Report every line from the material that contains the word "starts".

MATERIAL PROVIDED:
=-=-=-=-=

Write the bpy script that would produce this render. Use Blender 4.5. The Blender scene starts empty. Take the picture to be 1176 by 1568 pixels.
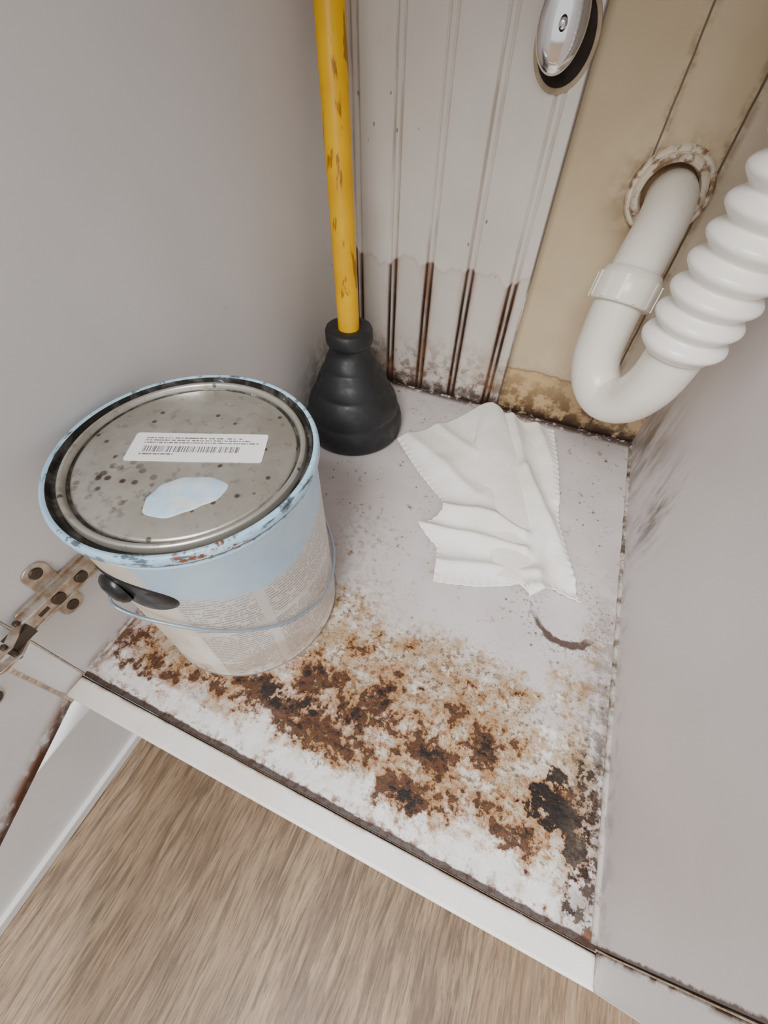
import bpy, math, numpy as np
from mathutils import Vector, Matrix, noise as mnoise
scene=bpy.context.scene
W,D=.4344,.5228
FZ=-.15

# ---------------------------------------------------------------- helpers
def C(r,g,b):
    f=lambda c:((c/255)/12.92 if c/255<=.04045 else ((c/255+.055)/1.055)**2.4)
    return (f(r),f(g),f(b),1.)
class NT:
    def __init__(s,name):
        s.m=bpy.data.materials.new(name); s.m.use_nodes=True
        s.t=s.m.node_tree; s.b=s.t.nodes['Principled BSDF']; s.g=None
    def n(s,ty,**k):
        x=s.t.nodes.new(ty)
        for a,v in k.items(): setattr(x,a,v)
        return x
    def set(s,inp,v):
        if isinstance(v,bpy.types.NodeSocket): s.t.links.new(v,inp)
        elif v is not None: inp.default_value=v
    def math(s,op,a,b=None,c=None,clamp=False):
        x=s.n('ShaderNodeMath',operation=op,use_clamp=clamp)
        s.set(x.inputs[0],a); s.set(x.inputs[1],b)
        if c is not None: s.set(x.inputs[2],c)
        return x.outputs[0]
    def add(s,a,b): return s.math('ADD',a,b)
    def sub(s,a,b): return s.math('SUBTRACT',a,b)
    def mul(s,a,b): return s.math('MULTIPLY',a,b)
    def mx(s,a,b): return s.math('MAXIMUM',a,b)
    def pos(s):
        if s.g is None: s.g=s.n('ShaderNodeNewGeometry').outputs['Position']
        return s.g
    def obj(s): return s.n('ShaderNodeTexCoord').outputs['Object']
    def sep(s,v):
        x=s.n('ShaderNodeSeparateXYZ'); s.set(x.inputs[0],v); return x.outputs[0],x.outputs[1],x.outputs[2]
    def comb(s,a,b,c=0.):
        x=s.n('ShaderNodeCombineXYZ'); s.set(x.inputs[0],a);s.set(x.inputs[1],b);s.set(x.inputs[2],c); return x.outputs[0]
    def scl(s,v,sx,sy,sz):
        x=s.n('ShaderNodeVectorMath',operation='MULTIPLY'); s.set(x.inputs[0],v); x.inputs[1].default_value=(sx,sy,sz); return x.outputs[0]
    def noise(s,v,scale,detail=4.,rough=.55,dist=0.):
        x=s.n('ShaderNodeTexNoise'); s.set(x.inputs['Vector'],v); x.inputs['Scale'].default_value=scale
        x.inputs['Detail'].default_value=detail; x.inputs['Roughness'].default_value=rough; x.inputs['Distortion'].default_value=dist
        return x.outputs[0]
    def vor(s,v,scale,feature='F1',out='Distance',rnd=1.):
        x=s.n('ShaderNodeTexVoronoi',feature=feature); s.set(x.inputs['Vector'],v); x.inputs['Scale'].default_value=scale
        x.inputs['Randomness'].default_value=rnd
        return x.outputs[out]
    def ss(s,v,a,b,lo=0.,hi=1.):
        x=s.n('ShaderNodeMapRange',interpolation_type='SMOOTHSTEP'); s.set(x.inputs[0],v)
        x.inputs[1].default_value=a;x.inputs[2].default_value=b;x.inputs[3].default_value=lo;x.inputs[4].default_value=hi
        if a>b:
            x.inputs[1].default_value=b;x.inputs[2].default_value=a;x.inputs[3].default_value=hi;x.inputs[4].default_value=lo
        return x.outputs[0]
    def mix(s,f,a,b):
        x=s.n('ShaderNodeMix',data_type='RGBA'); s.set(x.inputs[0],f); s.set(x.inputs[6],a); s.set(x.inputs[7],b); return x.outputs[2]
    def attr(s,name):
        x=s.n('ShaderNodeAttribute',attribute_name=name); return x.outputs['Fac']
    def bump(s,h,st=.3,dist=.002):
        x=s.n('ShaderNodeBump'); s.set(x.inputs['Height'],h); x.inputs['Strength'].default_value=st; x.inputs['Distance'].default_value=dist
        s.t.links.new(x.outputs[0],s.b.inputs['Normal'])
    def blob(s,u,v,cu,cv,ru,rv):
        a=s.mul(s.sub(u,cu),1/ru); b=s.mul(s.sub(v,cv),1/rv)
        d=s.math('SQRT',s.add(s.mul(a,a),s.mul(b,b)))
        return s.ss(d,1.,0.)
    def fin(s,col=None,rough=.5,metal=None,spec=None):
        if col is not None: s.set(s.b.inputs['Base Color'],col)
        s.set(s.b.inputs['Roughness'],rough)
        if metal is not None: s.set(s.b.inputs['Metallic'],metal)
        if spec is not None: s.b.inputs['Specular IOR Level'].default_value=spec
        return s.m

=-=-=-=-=

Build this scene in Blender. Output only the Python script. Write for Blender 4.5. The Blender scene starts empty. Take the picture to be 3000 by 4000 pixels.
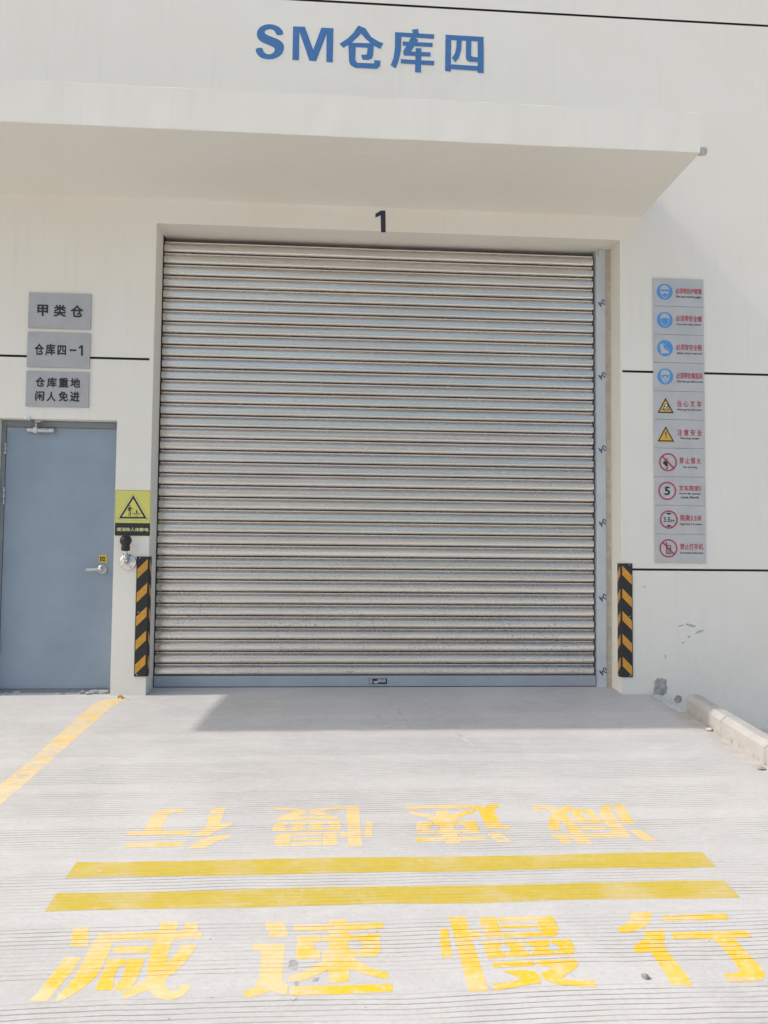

=-=-=-=-=

RESULT OF THIS EXERCISE:
Write the bpy script that would produce this render. Use Blender 4.5. The Blender scene starts empty. Take the picture to be 1176 by 1568 pixels.
Build this scene in Blender. Output only the Python script. Write for Blender 4.5. The Blender scene starts empty. Take the picture to be 3000 by 4000 pixels.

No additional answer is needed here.